HOW TO GO
WHAT: "Jazz! Geoff Gallante" as part of the Entertainment Plus series
WHEN: 8 p.m. Saturday, May 7
WHERE: Fitton Center for Creative Arts, 101 S. Monument Ave., Hamilton
TICKETS: $15 for Fitton Center members; $20 for non-members. Purchase at www.fittoncenter.org
Musical prodigy Geoff Gallante has performed across the country, including gigs at the Kennedy Center, the White House and on national television shows.
And he’s done it all by the ripe old age of 14.
Gallante is a 14-year-old trumpet prodigy who will perform Saturday at the Fitton Center.
The young teen likes to be considered “old school,” he told the Journal-News in an interview.
"I play lots of straight ahead jazz, bebop. That is my style of music," Gallante said. "I don't really do a lot of funk or pop. I respect those, but I do music like Charlie Parker, Freddie Hubbard, Miles and Dizzy. That's where I am."
Despite national television appearances, Gallante, who also plays cornet and flugelhorn (cousins of the trumpet), manages to keep a normal schedule.
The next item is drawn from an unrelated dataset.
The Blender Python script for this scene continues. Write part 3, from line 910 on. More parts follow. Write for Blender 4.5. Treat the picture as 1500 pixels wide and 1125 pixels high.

"I go to public school and do normal kid stuff," said the Washington, D.C., resident who takes private lessons with a musician who was in the Pershing's Own U.S. Army Band.
“You could count on both hands the people in the school who know what he does,” said Dave Gallante, who serves as his son’s manager.
He added that Gallante has continued his public school education and takes his homework on the road when he travels.
Gallante’s mother and grandmother were influences on his early musical success.
“His grandmother is one of his biggest fans and they share the love of jazz,” Dave Gallante said. “She is 90 and still plays jazz piano and still gets a weekly lesson.”
Gallante’s mother also played trumpet. Gallante was “enthralled” by the instrument after his mother showed him how to make a basic sound on it when he was 4 years old, his father said.
Gallante plans to study music once he graduates high school and eventually “live and survive as a jazz musician.”